**Problem statement**.
Repeat verbatim only the lines from the opening of the material below through the one that contains "in the photograph".

═══

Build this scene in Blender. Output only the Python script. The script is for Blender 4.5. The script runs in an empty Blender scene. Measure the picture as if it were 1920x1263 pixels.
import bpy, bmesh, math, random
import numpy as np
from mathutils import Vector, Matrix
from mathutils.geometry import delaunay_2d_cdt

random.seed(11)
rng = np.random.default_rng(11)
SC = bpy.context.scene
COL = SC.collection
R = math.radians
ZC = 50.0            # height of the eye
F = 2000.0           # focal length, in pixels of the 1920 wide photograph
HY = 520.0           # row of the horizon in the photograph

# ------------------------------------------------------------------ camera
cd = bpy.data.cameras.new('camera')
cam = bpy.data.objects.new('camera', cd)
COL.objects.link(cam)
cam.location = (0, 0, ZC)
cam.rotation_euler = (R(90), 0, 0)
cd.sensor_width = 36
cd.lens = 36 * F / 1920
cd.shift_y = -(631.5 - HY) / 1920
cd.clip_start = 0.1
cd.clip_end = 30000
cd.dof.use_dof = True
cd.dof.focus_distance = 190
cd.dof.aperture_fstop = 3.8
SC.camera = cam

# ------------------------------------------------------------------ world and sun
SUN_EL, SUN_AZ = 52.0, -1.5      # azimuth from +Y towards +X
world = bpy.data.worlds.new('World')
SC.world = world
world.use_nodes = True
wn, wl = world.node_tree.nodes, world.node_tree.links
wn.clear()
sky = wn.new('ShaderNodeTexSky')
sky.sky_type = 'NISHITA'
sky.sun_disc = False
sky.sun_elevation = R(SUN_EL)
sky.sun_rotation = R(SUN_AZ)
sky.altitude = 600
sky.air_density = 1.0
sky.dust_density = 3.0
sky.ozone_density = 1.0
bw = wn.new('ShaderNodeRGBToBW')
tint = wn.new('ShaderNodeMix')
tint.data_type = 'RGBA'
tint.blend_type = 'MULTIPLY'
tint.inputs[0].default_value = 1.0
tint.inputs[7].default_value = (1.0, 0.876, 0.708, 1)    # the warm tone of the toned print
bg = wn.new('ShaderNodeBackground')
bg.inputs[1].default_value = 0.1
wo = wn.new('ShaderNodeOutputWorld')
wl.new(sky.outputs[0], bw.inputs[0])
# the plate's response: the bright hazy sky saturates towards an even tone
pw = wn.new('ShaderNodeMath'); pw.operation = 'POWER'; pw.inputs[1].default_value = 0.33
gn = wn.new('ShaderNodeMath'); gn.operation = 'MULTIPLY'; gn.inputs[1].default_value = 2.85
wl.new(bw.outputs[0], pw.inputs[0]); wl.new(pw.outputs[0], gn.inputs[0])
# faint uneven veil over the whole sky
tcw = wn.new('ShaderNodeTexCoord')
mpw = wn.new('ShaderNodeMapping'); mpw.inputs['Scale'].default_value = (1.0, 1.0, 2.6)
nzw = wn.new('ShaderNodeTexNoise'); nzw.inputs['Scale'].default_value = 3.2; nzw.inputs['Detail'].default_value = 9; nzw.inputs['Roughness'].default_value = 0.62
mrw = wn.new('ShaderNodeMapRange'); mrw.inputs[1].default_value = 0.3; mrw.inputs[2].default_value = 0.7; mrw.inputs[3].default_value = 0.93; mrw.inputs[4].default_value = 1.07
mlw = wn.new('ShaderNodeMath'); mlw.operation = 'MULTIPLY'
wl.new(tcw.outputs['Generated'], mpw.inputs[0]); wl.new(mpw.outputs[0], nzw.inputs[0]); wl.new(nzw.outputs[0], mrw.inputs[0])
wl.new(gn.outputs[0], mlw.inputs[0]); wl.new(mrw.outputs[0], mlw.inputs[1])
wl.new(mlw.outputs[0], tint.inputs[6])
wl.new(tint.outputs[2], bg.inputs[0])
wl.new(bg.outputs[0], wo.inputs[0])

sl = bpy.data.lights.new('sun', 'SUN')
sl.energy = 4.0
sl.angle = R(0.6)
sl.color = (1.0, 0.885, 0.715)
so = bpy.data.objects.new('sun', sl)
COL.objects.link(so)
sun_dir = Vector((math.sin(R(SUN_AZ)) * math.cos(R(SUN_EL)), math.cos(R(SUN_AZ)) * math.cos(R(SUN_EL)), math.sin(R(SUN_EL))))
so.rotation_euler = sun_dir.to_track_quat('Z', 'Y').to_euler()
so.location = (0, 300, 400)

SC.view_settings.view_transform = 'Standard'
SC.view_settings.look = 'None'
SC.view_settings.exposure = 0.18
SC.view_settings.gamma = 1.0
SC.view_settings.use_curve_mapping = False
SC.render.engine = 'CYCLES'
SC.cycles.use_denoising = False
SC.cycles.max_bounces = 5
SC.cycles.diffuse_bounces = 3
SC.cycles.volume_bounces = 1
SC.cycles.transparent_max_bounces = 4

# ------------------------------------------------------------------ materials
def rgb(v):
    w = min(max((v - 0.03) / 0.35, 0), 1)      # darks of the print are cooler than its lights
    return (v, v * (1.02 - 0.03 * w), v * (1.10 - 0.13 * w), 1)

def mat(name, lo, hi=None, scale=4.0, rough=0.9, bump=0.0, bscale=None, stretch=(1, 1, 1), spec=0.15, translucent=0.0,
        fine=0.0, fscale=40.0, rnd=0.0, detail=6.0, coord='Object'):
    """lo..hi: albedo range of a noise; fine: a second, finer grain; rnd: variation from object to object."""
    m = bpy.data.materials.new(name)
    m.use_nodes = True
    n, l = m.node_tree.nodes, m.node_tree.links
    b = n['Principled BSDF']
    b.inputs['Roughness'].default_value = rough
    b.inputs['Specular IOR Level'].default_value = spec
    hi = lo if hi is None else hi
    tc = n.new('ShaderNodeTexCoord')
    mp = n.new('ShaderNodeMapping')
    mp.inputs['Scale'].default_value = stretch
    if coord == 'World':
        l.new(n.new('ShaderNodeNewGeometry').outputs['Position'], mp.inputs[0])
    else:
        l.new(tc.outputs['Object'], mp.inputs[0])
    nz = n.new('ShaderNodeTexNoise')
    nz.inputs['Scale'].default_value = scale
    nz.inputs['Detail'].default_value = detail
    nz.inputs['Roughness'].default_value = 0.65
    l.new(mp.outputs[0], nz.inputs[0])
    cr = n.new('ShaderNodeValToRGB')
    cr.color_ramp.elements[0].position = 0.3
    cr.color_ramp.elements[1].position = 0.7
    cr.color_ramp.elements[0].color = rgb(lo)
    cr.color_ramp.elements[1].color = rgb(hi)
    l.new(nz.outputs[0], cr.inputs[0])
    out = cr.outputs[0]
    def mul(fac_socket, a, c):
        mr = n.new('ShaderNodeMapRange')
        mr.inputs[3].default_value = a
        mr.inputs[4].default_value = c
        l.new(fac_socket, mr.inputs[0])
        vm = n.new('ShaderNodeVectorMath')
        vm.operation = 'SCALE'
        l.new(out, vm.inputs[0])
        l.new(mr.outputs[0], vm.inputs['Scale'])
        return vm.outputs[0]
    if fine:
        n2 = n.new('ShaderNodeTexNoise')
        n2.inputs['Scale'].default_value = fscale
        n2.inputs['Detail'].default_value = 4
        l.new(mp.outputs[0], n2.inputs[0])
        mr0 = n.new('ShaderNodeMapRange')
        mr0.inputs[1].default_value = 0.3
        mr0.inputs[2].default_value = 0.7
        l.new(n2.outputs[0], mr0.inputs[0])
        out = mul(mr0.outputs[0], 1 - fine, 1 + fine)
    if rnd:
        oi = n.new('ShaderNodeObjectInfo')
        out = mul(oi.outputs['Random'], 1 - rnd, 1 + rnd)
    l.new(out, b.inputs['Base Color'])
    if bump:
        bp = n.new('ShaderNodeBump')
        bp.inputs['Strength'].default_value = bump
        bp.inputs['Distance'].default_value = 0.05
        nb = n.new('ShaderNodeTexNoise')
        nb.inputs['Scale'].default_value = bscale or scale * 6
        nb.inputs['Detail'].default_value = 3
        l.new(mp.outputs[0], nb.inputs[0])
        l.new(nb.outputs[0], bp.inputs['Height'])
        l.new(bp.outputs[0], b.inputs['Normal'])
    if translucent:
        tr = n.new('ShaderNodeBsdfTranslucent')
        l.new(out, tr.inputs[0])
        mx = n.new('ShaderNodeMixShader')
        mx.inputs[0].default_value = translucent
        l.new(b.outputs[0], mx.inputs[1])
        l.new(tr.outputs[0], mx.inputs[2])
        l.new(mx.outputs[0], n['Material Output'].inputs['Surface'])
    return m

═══

**Response**.
Build this scene in Blender. Output only the Python script. The script is for Blender 4.5. The script runs in an empty Blender scene. Measure the picture as if it were 1920x1263 pixels.
import bpy, bmesh, math, random
import numpy as np
from mathutils import Vector, Matrix
from mathutils.geometry import delaunay_2d_cdt

random.seed(11)
rng = np.random.default_rng(11)
SC = bpy.context.scene
COL = SC.collection
R = math.radians
ZC = 50.0            # height of the eye
F = 2000.0           # focal length, in pixels of the 1920 wide photograph
HY = 520.0           # row of the horizon in the photograph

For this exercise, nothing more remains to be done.